Because L’Oreal Luxury have so many brands, my next career move as National Retail Education Manager involved working with key international designer fragrance brands such as Giorgio Armani, Viktor & Rolf, Ralph Lauren and Cacharel, adds Marzano. “Growth was phenomenal in the six years I was in the role. One of the primary reasons for the successful outcomes was a training module 3P (Prepare, Perfect, Perfume), developed by Michael. The module was so successful in the Australian market, that it in turn catapulted the brand to the fastest growing makeup brand in the luxury category, and was recognised by L’Oréal International, and adopted globally. It was time for another change, though, and in 2014 I worked for Elizabeth Arden as National Education Manager across the three axes of skincare, cosmetics and fragrance”.

Nick Smart, a Fragrance Foundation board member and lawyer founded Agence de Parfum in 2008. Specialising in luxury niche fragrances, including Creed, Penhaligon’s and Amouage, the company operates speciality fragrance counters in Myer and David Jones, including the Galerie de Parfum in Myer’s flagship stores in Sydney and Melbourne. Select ranges are also retailed in Sephora, Harrolds and World, more than 85 other niche and lifestyle stores nationwide and in New Zealand and the company’s retail arm Libertine Parfumerie.

Marzano was approached in early 2016 to become Agence de Parfum’s National Training Manager. “Many people have become disenfranchised with mainstream prestige fragrance brands and if you look at the Australian fragrance market in general niche perfumes are the sector with the highest growth.

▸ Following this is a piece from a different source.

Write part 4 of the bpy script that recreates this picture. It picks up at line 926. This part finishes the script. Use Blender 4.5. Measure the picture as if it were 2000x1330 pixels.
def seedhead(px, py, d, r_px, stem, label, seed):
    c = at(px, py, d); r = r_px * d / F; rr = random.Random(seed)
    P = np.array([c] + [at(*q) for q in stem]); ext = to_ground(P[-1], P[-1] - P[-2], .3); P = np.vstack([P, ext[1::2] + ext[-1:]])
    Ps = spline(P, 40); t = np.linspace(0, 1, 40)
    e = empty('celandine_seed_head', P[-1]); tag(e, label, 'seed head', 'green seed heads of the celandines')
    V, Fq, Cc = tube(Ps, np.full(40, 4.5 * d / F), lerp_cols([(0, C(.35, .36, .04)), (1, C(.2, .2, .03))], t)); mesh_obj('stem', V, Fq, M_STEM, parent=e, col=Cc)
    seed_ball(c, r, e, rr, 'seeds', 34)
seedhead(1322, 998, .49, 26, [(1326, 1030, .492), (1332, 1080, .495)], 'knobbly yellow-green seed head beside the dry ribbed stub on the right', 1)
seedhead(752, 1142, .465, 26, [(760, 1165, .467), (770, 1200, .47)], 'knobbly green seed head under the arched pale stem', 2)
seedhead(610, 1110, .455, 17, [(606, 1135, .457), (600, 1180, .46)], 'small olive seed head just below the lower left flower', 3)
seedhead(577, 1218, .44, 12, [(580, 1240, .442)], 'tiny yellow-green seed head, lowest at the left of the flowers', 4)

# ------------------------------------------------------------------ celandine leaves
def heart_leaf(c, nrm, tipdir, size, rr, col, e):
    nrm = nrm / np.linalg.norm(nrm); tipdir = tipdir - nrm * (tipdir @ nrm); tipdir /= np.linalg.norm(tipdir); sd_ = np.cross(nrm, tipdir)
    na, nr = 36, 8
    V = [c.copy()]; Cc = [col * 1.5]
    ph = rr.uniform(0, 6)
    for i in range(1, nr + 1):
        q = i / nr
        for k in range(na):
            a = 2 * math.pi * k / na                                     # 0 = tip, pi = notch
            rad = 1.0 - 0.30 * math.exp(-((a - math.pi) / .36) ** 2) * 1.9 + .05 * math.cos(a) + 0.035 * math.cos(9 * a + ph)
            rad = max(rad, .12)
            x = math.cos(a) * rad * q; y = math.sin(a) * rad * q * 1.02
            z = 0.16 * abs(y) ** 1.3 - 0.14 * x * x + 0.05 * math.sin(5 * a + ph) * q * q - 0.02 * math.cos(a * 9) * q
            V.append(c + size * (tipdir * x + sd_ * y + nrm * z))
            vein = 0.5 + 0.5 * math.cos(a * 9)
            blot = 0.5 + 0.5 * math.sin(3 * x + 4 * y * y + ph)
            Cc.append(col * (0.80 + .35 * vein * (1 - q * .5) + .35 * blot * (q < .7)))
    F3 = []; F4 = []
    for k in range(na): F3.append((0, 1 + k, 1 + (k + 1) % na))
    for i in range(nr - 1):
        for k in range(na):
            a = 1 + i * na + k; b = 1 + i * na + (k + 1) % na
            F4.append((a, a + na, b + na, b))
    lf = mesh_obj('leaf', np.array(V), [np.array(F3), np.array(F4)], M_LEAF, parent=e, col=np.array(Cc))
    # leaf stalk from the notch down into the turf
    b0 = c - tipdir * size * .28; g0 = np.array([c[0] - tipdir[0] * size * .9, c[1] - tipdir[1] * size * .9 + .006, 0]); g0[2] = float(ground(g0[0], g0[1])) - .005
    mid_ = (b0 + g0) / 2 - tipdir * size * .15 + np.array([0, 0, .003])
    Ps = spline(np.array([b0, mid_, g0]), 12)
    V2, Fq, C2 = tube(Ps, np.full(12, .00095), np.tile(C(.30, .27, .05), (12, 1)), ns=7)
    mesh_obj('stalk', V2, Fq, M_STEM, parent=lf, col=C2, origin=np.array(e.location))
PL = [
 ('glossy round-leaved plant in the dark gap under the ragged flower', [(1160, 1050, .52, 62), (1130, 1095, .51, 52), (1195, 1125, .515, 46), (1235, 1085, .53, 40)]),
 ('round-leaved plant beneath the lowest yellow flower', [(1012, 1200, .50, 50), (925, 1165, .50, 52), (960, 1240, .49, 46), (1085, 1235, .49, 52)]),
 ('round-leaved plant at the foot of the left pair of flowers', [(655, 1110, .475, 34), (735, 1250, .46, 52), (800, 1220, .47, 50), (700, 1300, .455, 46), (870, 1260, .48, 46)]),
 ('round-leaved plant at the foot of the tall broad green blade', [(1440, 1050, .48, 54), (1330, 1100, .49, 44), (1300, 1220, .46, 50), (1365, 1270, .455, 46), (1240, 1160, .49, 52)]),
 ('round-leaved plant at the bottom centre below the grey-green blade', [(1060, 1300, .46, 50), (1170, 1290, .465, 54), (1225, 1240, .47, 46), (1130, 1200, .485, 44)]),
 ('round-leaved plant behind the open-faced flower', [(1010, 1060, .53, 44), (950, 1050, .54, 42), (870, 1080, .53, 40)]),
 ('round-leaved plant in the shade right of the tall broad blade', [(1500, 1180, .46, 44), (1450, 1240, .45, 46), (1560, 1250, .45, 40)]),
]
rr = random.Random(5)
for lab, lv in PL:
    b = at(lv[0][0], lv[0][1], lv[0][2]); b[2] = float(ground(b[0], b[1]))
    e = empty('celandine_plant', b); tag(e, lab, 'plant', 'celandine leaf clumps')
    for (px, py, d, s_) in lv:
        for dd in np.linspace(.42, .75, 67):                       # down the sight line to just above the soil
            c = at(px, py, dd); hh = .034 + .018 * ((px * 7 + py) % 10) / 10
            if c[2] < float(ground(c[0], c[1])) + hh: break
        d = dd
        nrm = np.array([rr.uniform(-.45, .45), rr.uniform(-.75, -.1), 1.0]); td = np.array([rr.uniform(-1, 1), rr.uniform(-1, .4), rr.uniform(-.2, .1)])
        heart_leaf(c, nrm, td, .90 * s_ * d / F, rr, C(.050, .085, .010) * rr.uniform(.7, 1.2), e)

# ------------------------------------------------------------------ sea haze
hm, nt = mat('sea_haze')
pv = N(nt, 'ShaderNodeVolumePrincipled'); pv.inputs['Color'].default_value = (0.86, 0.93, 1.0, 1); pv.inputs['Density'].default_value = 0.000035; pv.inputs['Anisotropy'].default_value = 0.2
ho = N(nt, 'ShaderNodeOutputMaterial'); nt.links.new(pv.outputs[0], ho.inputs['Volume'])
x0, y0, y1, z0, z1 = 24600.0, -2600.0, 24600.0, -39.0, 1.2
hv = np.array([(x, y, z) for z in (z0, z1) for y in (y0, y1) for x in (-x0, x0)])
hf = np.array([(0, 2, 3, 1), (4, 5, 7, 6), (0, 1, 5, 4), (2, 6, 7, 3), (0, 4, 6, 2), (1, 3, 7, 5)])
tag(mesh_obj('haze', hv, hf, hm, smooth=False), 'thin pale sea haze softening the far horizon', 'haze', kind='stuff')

I wanted to be part of more than the season’s bestsellers and really connected with the company’s amazing artisanal and niche luxury brands. Their history, tradition and storytelling can’t be matched”.

Agence de Parfum has built up a formidable reputation as experts in haute parfumerie, says Marzano. “We have to be. Our customers don’t want to smell like everyone else. They put our consultants through their paces with in-depth knowledge. Is a fragrance classified as vegan? What raw materials have been used? Does the perfume contain any known allergens? We have acquired such a level of expertise that other brands on the beauty floor perceive us as the acknowledged experts”.

One of Marzano’s core job specs is to write educational programs that are a cut above. “Consultants really need to know their stuff when they have to recommend fragrances costing up to $500. We do a lot of eventing, including perfume master classes. We have a close collaboration with international fragrance expert Michael Edwards of Fragrances of the World and also offer personalised perfume consultations and seminars. With over 25 years’ experience working for some of the biggest names in the global fragrance and beauty industries and now the cream of artisanal and niche fragrances, Marzano has clear cut opinions about the ground rules for long term success. “Firstly, you need to be passionate about what you do. If you are not a salesperson at heart then it might be a good idea to do something else. Even if you are, it pays to do a public speaking course to become more articulate and a better communicator”.

Acquiring as much experience as possible is crucial to building a successful career, says Marzano. “You need to understand every aspect of the industry. Ask for coaching and guidance from managers, the HR department and other knowledgeable people to be seen to be looking for the next step. And always understand and know as much as you can about your competitors’ brands. Whatever it takes to keep moving forward”.